Hey, Johnnie Cope, Are Ye Waking Yet?


"Hey, Johnnie Cope, are Ye Wauking Yet?", also "Hey Johnnie Cope, are you awake yet?", "Heigh! Johnnie Cowp, are ye wauken yet?", or simply "Johnny Cope" is a Scottish folk song that also features in bagpipe recitals.

Background

The song commemorates the Battle of Prestonpans, fought on 21 September during the Jacobite rising of 1745. Forces led by the Stuart exile Charles Edward Stuart defeated a government army under Sir John Cope, whose troops broke in the face of a highland charge. The battle lasted less than fifteen minutes and was a huge boost to Jacobite morale, while a heavily mythologised version of the story entered art and legend. Cope and two others were tried by a court-martial in 1746 and exonerated, the court deciding defeat was due to the 'shameful conduct of the private soldiers.'
Adam Skirving, a local farmer, visited the battlefield later that afternoon where he was, by his own account, mugged by the victors. He wrote two songs, "Tranent Muir" and the better known "Hey, Johnnie Cope, Are Ye Waking Yet?", using well-known tunes which still feature in Scottish folk music and bagpipe recitals.
The poet Robert Burns later wrote his own words to the song, but these are not as well known as Skirving's.

Usage

It has been recorded by Alastair McDonald, Ewan MacColl, The Corries, Jean Redpath, Planxty, Natalie MacMaster, The Tannahill Weavers, Charlie Zahm, Emerald Rose, Planxty, Back o' the Moon, Ceolbeg and many others. "Johnnie Cope" has been arranged many times, most notably by Ludwig van Beethoven, and also by Ken Johnston for the National Youth Choir of Scotland and the National Boys' Choir.

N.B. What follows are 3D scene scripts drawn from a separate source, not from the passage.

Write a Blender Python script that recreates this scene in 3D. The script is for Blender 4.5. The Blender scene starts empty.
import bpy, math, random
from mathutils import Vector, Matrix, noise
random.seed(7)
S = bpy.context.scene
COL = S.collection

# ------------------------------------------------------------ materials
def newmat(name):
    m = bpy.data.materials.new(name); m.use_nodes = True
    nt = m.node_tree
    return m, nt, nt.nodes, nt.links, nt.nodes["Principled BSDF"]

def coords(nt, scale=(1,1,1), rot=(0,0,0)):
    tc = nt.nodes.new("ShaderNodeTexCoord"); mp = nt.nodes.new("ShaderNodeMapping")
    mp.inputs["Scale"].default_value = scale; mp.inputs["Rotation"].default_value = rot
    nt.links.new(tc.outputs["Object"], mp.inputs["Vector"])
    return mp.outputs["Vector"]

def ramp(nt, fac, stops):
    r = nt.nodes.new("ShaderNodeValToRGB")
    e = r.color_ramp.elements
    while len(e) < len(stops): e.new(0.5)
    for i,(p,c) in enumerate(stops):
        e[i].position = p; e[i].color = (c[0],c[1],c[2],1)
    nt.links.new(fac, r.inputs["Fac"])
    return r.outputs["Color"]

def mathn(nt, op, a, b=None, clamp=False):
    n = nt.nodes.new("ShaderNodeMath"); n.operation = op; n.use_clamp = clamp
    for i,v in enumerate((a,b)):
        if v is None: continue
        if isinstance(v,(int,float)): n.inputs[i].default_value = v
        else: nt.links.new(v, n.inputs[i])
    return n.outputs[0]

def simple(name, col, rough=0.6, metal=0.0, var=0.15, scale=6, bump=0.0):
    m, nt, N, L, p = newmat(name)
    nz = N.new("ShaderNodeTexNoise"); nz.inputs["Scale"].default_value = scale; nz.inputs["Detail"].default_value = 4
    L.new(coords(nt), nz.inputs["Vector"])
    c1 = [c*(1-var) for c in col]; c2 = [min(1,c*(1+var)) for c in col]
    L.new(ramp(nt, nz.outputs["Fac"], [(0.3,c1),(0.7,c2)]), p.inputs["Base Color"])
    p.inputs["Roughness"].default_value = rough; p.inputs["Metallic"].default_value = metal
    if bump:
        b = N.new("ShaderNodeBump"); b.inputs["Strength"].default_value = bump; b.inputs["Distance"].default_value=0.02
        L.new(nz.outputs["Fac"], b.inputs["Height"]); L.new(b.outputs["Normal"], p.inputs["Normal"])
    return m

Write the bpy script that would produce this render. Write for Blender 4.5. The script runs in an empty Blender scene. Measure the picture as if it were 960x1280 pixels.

It was performed at the Glasgow leg of Proms in the Park 2007, along with other Johnston arrangements.
The tune, set for pipes, is the regulation pipe call for Réveillé in Highland Regiments of the British Army and also the Scots Guards, in which John Cope served between 1710 and 1712.
The tune is used in the soundtrack for the 1973 folk horror film The Wicker Man.
In McAuslan in the Rough, George MacDonald Fraser writes whimsically of being woken by the song while serving as a young subaltern in the Gordon Highlanders.